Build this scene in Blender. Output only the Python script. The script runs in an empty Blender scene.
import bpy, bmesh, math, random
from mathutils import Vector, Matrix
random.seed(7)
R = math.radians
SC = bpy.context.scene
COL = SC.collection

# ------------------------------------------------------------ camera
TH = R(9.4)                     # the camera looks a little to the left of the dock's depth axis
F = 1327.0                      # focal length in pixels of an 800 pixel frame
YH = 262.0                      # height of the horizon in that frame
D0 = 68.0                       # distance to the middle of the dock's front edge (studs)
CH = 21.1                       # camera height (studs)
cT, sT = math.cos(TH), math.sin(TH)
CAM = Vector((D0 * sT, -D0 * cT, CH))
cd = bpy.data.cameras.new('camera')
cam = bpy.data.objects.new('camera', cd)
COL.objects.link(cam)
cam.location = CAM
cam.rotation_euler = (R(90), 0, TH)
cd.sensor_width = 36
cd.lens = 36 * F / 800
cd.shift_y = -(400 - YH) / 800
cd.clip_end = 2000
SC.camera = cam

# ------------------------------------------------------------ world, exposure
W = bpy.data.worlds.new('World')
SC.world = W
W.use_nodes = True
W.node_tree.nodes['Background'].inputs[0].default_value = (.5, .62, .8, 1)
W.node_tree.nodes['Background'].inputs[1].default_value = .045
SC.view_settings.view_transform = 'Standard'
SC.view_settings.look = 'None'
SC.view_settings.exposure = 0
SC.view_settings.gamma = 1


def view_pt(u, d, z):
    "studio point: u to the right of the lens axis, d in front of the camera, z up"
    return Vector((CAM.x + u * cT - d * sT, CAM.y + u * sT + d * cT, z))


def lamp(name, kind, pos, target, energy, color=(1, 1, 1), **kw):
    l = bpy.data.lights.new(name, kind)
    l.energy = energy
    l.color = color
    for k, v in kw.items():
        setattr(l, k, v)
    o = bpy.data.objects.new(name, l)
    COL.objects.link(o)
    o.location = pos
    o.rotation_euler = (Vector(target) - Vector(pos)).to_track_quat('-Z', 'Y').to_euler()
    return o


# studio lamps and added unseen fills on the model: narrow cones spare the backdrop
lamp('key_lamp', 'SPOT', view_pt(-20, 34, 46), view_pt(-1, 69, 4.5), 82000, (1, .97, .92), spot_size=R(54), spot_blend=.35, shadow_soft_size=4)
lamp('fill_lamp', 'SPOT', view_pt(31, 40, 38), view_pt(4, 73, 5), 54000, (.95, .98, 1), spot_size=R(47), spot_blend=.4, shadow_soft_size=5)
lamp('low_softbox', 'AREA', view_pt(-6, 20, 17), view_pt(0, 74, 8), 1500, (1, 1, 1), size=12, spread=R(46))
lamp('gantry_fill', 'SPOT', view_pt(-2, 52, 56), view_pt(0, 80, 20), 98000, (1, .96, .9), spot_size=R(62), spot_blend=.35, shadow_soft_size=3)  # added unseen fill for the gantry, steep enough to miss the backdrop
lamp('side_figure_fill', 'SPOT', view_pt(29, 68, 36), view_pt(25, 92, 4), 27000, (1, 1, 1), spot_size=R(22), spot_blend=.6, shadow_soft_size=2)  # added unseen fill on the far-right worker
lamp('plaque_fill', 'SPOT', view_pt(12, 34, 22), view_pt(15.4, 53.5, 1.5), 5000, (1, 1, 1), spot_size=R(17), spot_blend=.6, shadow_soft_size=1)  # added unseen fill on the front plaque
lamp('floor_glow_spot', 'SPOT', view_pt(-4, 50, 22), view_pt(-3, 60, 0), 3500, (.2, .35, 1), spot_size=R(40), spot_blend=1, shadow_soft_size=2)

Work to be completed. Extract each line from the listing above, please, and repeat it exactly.

Response below.
Build this scene in Blender. Output only the Python script. The script runs in an empty Blender scene.
import bpy, bmesh, math, random
from mathutils import Vector, Matrix
random.seed(7)
R = math.radians
SC = bpy.context.scene
COL = SC.collection

# ------------------------------------------------------------ camera
TH = R(9.4)                     # the camera looks a little to the left of the dock's depth axis
F = 1327.0                      # focal length in pixels of an 800 pixel frame
YH = 262.0                      # height of the horizon in that frame
D0 = 68.0                       # distance to the middle of the dock's front edge (studs)
CH = 21.1                       # camera height (studs)
cT, sT = math.cos(TH), math.sin(TH)
CAM = Vector((D0 * sT, -D0 * cT, CH))
cd = bpy.data.cameras.new('camera')
cam = bpy.data.objects.new('camera', cd)
COL.objects.link(cam)
cam.location = CAM
cam.rotation_euler = (R(90), 0, TH)
cd.sensor_width = 36
cd.lens = 36 * F / 800
cd.shift_y = -(400 - YH) / 800
cd.clip_end = 2000
SC.camera = cam

# ------------------------------------------------------------ world, exposure
W = bpy.data.worlds.new('World')
SC.world = W
W.use_nodes = True
W.node_tree.nodes['Background'].inputs[0].default_value = (.5, .62, .8, 1)
W.node_tree.nodes['Background'].inputs[1].default_value = .045
SC.view_settings.view_transform = 'Standard'
SC.view_settings.look = 'None'
SC.view_settings.exposure = 0
SC.view_settings.gamma = 1


def view_pt(u, d, z):
    "studio point: u to the right of the lens axis, d in front of the camera, z up"
    return Vector((CAM.x + u * cT - d * sT, CAM.y + u * sT + d * cT, z))


def lamp(name, kind, pos, target, energy, color=(1, 1, 1), **kw):
    l = bpy.data.lights.new(name, kind)
    l.energy = energy
    l.color = color
    for k, v in kw.items():
        setattr(l, k, v)
    o = bpy.data.objects.new(name, l)
    COL.objects.link(o)
    o.location = pos
    o.rotation_euler = (Vector(target) - Vector(pos)).to_track_quat('-Z', 'Y').to_euler()
    return o


# studio lamps and added unseen fills on the model: narrow cones spare the backdrop
lamp('key_lamp', 'SPOT', view_pt(-20, 34, 46), view_pt(-1, 69, 4.5), 82000, (1, .97, .92), spot_size=R(54), spot_blend=.35, shadow_soft_size=4)
lamp('fill_lamp', 'SPOT', view_pt(31, 40, 38), view_pt(4, 73, 5), 54000, (.95, .98, 1), spot_size=R(47), spot_blend=.4, shadow_soft_size=5)
lamp('low_softbox', 'AREA', view_pt(-6, 20, 17), view_pt(0, 74, 8), 1500, (1, 1, 1), size=12, spread=R(46))
lamp('gantry_fill', 'SPOT', view_pt(-2, 52, 56), view_pt(0, 80, 20), 98000, (1, .96, .9), spot_size=R(62), spot_blend=.35, shadow_soft_size=3)  # added unseen fill for the gantry, steep enough to miss the backdrop
lamp('side_figure_fill', 'SPOT', view_pt(29, 68, 36), view_pt(25, 92, 4), 27000, (1, 1, 1), spot_size=R(22), spot_blend=.6, shadow_soft_size=2)  # added unseen fill on the far-right worker
lamp('plaque_fill', 'SPOT', view_pt(12, 34, 22), view_pt(15.4, 53.5, 1.5), 5000, (1, 1, 1), spot_size=R(17), spot_blend=.6, shadow_soft_size=1)  # added unseen fill on the front plaque
lamp('floor_glow_spot', 'SPOT', view_pt(-4, 50, 22), view_pt(-3, 60, 0), 3500, (.2, .35, 1), spot_size=R(40), spot_blend=1, shadow_soft_size=2)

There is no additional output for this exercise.